A Case Study on Enhancing Lithium Ion Battery Safety via Curriculum Reform on Integrating Innovation in Safety Engineering Education

Abstract

This dissertation investigates two main topics: enhancing the safety of lithium-ion batteries by using ethoxy(pentafluoro)cyclotriphosphazene (PFPN) additives, and implementing educational reforms in safety science and engineering curricula to integrate these state-of-the-art safety approaches. With the increasing demand for lithium-ion batteries, there is a corresponding need for enhanced safety measures to mitigate potential hazards such as thermal runaway and explosions. This research uses differential scanning calorimetry and adiabatic acceleration calorimetry to conduct thorough thermal stability evaluations. The primary objective is to improve comprehension of battery safety and also provide a significant example for educational reform. The text advocates for a revised curriculum that prioritizes practical, safety-focused instruction and experiential learning that mirrors actual chemical engineering problems in the real world.

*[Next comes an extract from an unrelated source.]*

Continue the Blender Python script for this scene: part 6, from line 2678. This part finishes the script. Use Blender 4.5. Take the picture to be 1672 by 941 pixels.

The suggested educational reforms seek to provide students with a comprehensive comprehension of both theoretical and practical aspects of safety Science and Engineering, hence enhancing their readiness for the intricacies of contemporary battery technologies. This dissertation presents a plan for incorporating practical safety solutions into chemical engineering education, demonstrating the advantages of combining academic progress with improvements in instructional methods.